Look at the list of potential features for an iPad revision: camera support is already in the SDK as it multi-threading support if they go dual core on the processor. An increase in resolution would only really make sense if they double resolution width and height which can be dealt with by the OS with no coding changes. Gyroscope compatibility is already included, SD support (if they added a slot) is already included (just treat the slot as an adaptor)... what is there that would REQUIRE a new SDK and time for dev's to get to grips with it? Add on to that the impending release around April of iOS5 beta and I just don't see it happening, sorry.

Our estimates about the time between announcement and shipping don't diverge very much, actually. I said "~4 weeks", and your example is 2 1/2. And the other iPhone launches were longer than that.

I also agree that many of the rumored improvements wouldn't require much from the developers, but so what. At some point Apple *will* surprise us with features we weren't expecting, at that developers need lead time for, right?

But Februrary, March, April, whatever. I'm just wondering if anyone else sees the need for a holiday refresh.
 
But Februrary, March, April, whatever. I'm just wondering if anyone else sees the need for a holiday refresh.

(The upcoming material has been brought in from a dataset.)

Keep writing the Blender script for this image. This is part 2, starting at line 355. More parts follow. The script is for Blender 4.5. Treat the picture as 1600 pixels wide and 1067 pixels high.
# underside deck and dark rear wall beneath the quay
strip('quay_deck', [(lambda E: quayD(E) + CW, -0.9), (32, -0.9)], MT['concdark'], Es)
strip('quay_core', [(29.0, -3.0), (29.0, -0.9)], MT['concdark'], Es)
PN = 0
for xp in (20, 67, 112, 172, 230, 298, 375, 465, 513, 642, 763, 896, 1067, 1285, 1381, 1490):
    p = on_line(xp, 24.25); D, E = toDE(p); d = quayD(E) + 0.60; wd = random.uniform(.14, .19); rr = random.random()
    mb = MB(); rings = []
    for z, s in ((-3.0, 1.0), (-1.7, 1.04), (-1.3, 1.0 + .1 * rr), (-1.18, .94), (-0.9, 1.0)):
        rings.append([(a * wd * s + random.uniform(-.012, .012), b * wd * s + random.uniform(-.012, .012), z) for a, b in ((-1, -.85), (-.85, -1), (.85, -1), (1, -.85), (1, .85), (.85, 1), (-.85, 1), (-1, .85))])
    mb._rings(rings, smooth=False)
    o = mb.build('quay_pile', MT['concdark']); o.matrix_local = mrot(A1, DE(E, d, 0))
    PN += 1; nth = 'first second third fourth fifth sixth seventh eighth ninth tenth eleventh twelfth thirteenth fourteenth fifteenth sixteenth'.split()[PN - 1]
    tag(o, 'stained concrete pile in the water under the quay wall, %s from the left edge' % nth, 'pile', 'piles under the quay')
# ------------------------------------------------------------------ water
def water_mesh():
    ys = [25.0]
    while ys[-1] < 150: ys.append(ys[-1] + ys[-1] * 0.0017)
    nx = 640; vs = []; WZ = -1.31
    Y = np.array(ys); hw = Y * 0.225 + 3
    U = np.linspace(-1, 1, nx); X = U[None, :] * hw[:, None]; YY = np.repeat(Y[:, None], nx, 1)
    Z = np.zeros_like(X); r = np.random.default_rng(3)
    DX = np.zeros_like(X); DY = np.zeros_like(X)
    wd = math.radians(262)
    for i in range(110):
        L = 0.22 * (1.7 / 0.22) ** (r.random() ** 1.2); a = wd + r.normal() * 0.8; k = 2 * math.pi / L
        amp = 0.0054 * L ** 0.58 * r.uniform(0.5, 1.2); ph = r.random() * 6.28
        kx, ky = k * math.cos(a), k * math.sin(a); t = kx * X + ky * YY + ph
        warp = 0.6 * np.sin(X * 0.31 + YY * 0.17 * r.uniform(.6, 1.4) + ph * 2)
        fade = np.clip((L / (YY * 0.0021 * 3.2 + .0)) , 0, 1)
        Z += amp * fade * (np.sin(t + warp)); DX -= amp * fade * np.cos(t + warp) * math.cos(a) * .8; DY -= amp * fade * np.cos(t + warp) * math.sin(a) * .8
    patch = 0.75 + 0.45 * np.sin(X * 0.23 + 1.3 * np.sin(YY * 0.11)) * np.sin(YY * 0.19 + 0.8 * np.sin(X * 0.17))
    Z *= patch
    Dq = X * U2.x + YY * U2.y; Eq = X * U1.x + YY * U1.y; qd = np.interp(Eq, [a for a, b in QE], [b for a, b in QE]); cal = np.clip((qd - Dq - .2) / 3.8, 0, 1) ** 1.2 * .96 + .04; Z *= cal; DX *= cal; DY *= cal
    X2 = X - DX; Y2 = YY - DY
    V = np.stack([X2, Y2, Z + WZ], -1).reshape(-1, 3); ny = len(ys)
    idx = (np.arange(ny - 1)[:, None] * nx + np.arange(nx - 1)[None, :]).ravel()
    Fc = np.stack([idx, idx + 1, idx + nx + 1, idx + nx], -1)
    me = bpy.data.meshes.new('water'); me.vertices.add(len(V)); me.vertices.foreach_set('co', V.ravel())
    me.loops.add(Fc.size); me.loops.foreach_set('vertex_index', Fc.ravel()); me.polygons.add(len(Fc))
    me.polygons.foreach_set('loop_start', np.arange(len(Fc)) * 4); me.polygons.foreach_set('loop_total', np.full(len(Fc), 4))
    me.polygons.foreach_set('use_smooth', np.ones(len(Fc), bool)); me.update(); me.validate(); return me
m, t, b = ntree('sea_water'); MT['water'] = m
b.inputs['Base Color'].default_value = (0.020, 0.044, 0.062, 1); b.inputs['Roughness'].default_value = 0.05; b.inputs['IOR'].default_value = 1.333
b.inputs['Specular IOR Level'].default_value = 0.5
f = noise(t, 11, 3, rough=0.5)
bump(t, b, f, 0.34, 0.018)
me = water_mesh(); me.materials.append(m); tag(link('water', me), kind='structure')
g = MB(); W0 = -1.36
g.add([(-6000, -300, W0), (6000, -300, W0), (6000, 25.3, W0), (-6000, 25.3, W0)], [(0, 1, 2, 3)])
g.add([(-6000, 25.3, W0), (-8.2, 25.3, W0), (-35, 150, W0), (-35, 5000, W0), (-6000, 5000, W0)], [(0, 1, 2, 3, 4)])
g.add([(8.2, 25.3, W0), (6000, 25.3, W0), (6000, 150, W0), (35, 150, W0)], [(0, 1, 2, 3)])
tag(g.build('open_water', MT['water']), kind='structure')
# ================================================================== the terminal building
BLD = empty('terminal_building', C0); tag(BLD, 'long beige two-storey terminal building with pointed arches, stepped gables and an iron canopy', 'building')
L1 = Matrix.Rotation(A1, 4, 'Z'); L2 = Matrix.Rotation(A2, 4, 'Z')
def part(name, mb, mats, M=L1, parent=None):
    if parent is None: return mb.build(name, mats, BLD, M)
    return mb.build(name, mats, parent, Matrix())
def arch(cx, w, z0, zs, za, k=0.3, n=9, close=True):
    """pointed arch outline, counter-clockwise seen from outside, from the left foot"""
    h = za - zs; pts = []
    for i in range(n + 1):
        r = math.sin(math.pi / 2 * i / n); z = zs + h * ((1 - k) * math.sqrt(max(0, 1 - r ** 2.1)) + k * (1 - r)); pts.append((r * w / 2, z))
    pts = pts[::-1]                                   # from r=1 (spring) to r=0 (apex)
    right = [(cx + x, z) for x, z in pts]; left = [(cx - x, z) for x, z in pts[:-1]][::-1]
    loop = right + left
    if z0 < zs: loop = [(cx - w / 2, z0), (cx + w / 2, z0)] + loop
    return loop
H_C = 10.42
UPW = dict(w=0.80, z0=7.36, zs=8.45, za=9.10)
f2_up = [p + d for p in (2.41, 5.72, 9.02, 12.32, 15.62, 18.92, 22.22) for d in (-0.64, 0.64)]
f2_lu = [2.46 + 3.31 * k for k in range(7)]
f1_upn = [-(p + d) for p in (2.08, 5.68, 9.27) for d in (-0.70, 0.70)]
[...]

You won't find a person who'll argue with the idea of more frequent refreshes but on a practical and business level it won't happen. Aside from the general irritation engendered by practices like you see in the Blackberry world, where, for a while at least it seemed like there was a "newer/better" model out every other month, it just doesn't work on a global scale. Even Samsung and Nokia have regional roll-outs of product that never make it here (or by the time they do they're already different). It takes time to design, set up supplier deals, contract for manufacture and market. For an item where you can't predict if you'll sell 10 million or 50 million that's not easy to do.